### Brief
Print only the lines from the top of the data through the line with "random.seed(7)", both included, skipping every picture.

### Dataset section
==============================
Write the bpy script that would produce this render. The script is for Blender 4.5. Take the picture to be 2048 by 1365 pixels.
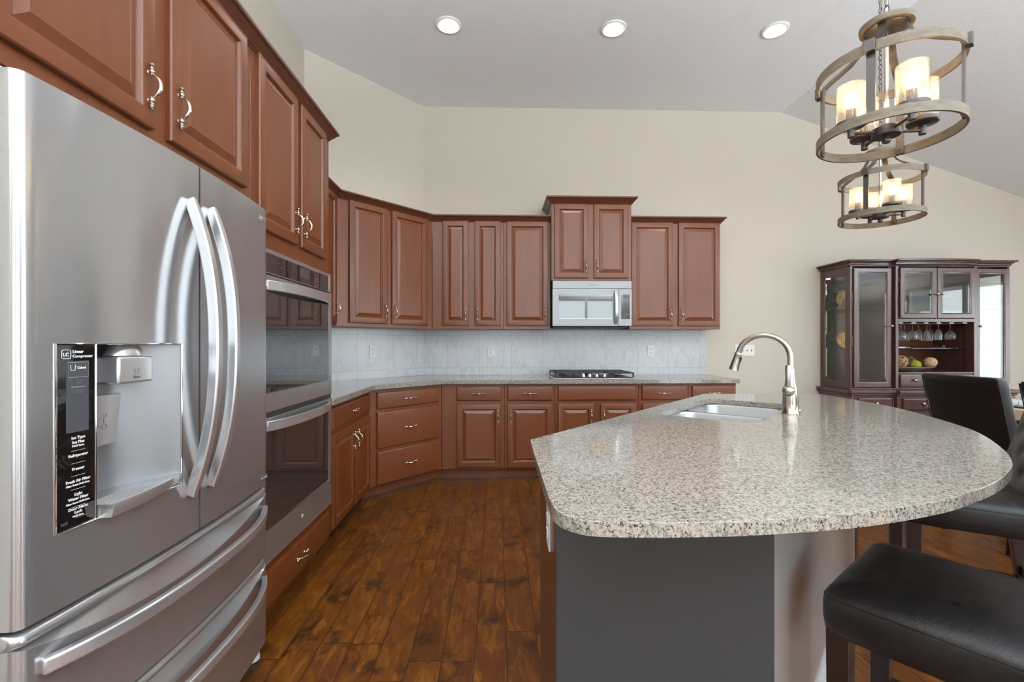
import bpy, bmesh, math, random
from mathutils import Vector, Matrix
from math import sin, cos, pi, radians, sqrt
for _o in list(bpy.data.objects): bpy.data.objects.remove(_o)
S = bpy.context.scene
COL = S.collection
random.seed(7)

# ------------------------------------------------------------ camera
cam = bpy.data.cameras.new('camera'); co = bpy.data.objects.new('camera', cam); COL.objects.link(co)
co.location = (0, 0, 1.235)
co.rotation_euler = (radians(90), 0, -math.atan(29/914))
cam.sensor_width = 36; cam.lens = 914/2048*36; cam.shift_y = 5.5/2048
cam.clip_start = 0.05; cam.clip_end = 200
S.camera = co
# ------------------------------------------------------------ colour management
S.view_settings.view_transform = 'Standard'; S.view_settings.look = 'None'
S.view_settings.exposure = 0.15; S.view_settings.gamma = 1; S.view_settings.use_curve_mapping = False
S.cycles.max_bounces = 10; S.cycles.diffuse_bounces = 5; S.cycles.glossy_bounces = 5
S.cycles.transmission_bounces = 8; S.cycles.transparent_max_bounces = 12
S.cycles.sample_clamp_indirect = 4; S.cycles.caustics_reflective = False; S.cycles.caustics_refractive = False
S.cycles.use_denoising = True
# ------------------------------------------------------------ world: overcast daylight outside the windows
W = bpy.data.worlds.new('daylight'); S.world = W; W.use_nodes = True
bg = W.node_tree.nodes['Background']; bg.inputs[0].default_value = (0.84, 0.93, 1.0, 1); bg.inputs[1].default_value = 1.6
# ------------------------------------------------------------ daylight through the windows
def area(name, loc, rot, sx, sy, power, color=(1, 1, 1)):
    l = bpy.data.lights.new(name, 'AREA'); l.shape = 'RECTANGLE'; l.size = sx; l.size_y = sy
    l.energy = power; l.color = color
    o = bpy.data.objects.new(name, l); COL.objects.link(o); o.location = loc; o.rotation_euler = rot
    return o
WIN_REAR = [(-0.9, 0.9, 0.5, 2.5), (1.5, 3.3, 0.5, 2.5), (3.9, 6.1, 0.1, 2.15)]       # x0,x1,z0,z1 in the wall behind the camera
WIN_RIGHT = [(-1.9, -0.2, 0.75, 2.15), (1.0, 2.9, 0.6, 2.15)]                          # y0,y1,z0,z1 in the dining side wall
YR, XR = -3.6, 6.9
for i, (a, b, c, d) in enumerate(WIN_REAR):
    area('window_daylight', ((a+b)/2, YR-0.35, (c+d)/2), (radians(90), 0, 0), b-a, d-c, 13*(b-a)*(d-c), (.84, .93, 1.0)).rotation_euler = (radians(-90-18), 0, radians(180))
for (a, b, c, d) in WIN_RIGHT:
    area('window_daylight', (XR+0.35, (a+b)/2, (c+d)/2), (radians(90+18), 0, radians(90)), b-a, d-c, 23*(b-a)*(d-c), (.86, .94, 1.0))

# ------------------------------------------------------------ materials
def lin(r, g, b):
    f = lambda c: (c/255/12.92) if c/255 <= .04045 else ((c/255+.055)/1.055)**2.4
    return (f(r), f(g), f(b), 1)
MATS = {}
class NT:
    def __init__(s, name):
        s.m = bpy.data.materials.new(name); s.m.use_nodes = True; s.t = s.m.node_tree; s.N = s.t.nodes; s.L = s.t.links
        s.b = s.N['Principled BSDF']; MATS[name] = s.m
    def n(s, kind, **kw):
        x = s.N.new(kind)
        for k, v in kw.items(): setattr(x, k, v)
        return x
    def set(s, **kw):
        for k, v in kw.items():
            s.b.inputs[k.replace('_', ' ')].default_value = v
        return s
    def link(s, a, b): s.L.new(a, b)
    def math(s, op, a, b=None, clamp=False):
        x = s.n('ShaderNodeMath', operation=op, use_clamp=clamp)
        for i, v in enumerate((a, b)):
            if v is None: continue
            if isinstance(v, (int, float)): x.inputs[i].default_value = v
            else: s.link(v, x.inputs[i])
        return x.outputs[0]
    def coord(s, scale=(1, 1, 1), rot=(0, 0, 0)):
        tc = s.n('ShaderNodeTexCoord'); mp = s.n('ShaderNodeMapping'); s.link(tc.outputs['Object'], mp.inputs[0])
        mp.inputs['Scale'].default_value = scale; mp.inputs['Rotation'].default_value = rot
        return mp.outputs[0]
    def noise(s, vec, scale, detail=4, rough=.5, dist=0):
        x = s.n('ShaderNodeTexNoise'); s.link(vec, x.inputs['Vector']); x.inputs['Scale'].default_value = scale
        x.inputs['Detail'].default_value = detail; x.inputs['Roughness'].default_value = rough; x.inputs['Distortion'].default_value = dist
        return x.outputs['Fac']
    def ramp(s, fac, stops, interp='LINEAR'):
        x = s.n('ShaderNodeValToRGB'); s.link(fac, x.inputs[0]); cr = x.color_ramp; cr.interpolation = interp
        cr.elements[0].position, cr.elements[0].color = stops[0]
        cr.elements[1].position, cr.elements[1].color = stops[-1]
        for p, c in stops[1:-1]:
            e = cr.elements.new(p); e.color = c
        return x.outputs[0]
    def mix(s, f, a, b, mode='MIX'):
        x = s.n('ShaderNodeMix', data_type='RGBA', blend_type=mode)
        for sock, v in ((x.inputs[0], f), (x.inputs[6], a), (x.inputs[7], b)):
            if isinstance(v, (int, float, tuple)): sock.default_value = v
            else: s.link(v, sock)
        return x.outputs[2]
    def bump(s, h, strength=.2, dist=.01):
        x = s.n('ShaderNodeBump'); s.link(h, x.inputs['Height']); x.inputs['Strength'].default_value = strength
        x.inputs['Distance'].default_value = dist; s.link(x.outputs[0], s.b.inputs['Normal'])
    def col(s, c): s.link(c, s.b.inputs['Base Color'])
def plain(name, rgb, rough=.5, metal=0, var=.06, scale=8, **kw):
    t = NT(name); c = lin(*rgb)
    d = tuple(max(0, x*(1-var)) for x in c[:3]) + (1,)
    t.col(t.ramp(t.noise(t.coord(), scale, 3), [(.35, c), (.65, d)]))
    t.set(Roughness=rough, Metallic=metal, **kw)
    return t
# cherry wood
def wood(name, c1, c2, rough=.32, coat=.35, sc=(6, 6, 1.2)):
    t = NT(name)
    v = t.coord(sc)
    g = t.noise(v, 3, 6, .55, .3); f = t.noise(t.coord((90, 90, 3)), 2, 3)
    base = t.ramp(g, [(.3, lin(*c1)), (.7, lin(*c2))])
    dark = tuple(x*.9 for x in lin(*c1)[:3])+(1,)
    t.col(t.mix(t.math('MULTIPLY', f, .22), base, dark))
    t.set(Roughness=rough, Coat_Weight=coat, Coat_Roughness=.30, Specular_IOR_Level=.38)
    return t
wood('cherry', (103, 51, 19), (112, 59, 24), .42, .45); wood('cherry_glazed', (80, 40, 19), (92, 48, 24), .42, .4)
wood('cherry_dark', (84, 40, 24), (100, 48, 28))
wood('espresso', (30, 16, 14), (40, 21, 18), .34, .2)
wood('mahogany', (68, 41, 37), (80, 50, 45), .25, .5)
wood('pale_oak', (196, 170, 140), (214, 190, 162), .4, .1, (2, 6, 6))
wood('weathered_oak', (104, 94, 80), (130, 120, 104), .6, 0, (8, 8, 30))
# walls
def paint(name, rgb, bump=.08, sc=220):
    t = NT(name); t.b.inputs['Base Color'].default_value = lin(*rgb); t.set(Roughness=.75)
    t.bump(t.noise(t.coord(), sc, 3), bump, .004); return t
paint('wall_paint', (201, 193, 180)); paint('ceiling_paint', (232, 234, 238), .35, 60); paint('white_trim', (232, 232, 230), .02)
plain('white_plastic', (235, 235, 232), .35, var=.02); plain('dark_slot', (40, 38, 36), .6)
plain('dark_grey_paint', (51, 52, 53), .42, var=.05, scale=14)
t = plain('grey_satin_panel', (188, 186, 184), .2, var=.04); t.set(Coat_Weight=.5, Coat_Roughness=.1)
# metals
def steel(name, v, rough=.24, aniso=.6, bands=True):
    t = NT(name)
    br = t.noise(t.coord((3, 3, 260)), 3, 2)
    t.col(t.ramp(br, [(.3, (v*.96, v*.97, v*.99, 1)), (.7, (v*1.02, v*1.03, v*1.05, 1))]))
    t.set(Metallic=.8, Roughness=rough, Anisotropic=aniso, Anisotropic_Rotation=.25)
    tg = t.n('ShaderNodeTangent', direction_type='RADIAL', axis='Z'); t.link(tg.outputs[0], t.b.inputs['Tangent'])
    if bands:
        wv = t.noise(t.coord((5, 5, 1.2)), 1.0, 1); t.bump(t.math('ADD', t.math('MULTIPLY', wv, 1.0), t.math('MULTIPLY', br, .006)), .22, .02)
    return t
steel('stainless', .52, .20, .85); steel('stainless_bright', .72, .25, .3, False); steel('sink_steel', .46, .34, .3, False); steel('niche_steel', .30, .42, .3, False); steel('microwave_steel', .27, .42, .3, False)
t = NT('nickel'); t.set(Base_Color=lin(176, 168, 158), Metallic=1, Roughness=.24)
t = NT('chrome'); t.set(Base_Color=lin(225, 225, 225), Metallic=1, Roughness=.08)
t = NT('warm_nickel'); t.set(Base_Color=lin(205, 190, 172), Metallic=1, Roughness=.2)
t = NT('black_metal'); t.set(Base_Color=lin(84, 78, 74), Metallic=.7, Roughness=.4)
plain('black_iron', (34, 35, 37), .45); plain('grey_plastic', (88, 89, 92), .4)
t = NT('black_glass'); t.set(Base_Color=lin(16, 16, 17), Roughness=.04, Coat_Weight=1.0, Coat_Roughness=.02, Specular_IOR_Level=.9)
t = NT('oven_glass'); t.set(Base_Color=lin(46, 46, 47), Roughness=.03, Coat_Weight=1.0, Coat_Roughness=.02, Specular_IOR_Level=1.0)
t = NT('mirror'); t.set(Base_Color=lin(244, 236, 224), Metallic=1, Roughness=.02)
t = NT('display_white'); t.set(Base_Color=lin(235, 235, 235), Roughness=.5)
t = NT('display_grey'); t.set(Base_Color=lin(70, 71, 74), Roughness=.2)
t = NT('engraved_grey'); t.set(Base_Color=lin(88, 88, 90), Roughness=.5)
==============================
### The answer
Write the bpy script that would produce this render. The script is for Blender 4.5. Take the picture to be 2048 by 1365 pixels.
import bpy, bmesh, math, random
from mathutils import Vector, Matrix
from math import sin, cos, pi, radians, sqrt
for _o in list(bpy.data.objects): bpy.data.objects.remove(_o)
S = bpy.context.scene
COL = S.collection
random.seed(7)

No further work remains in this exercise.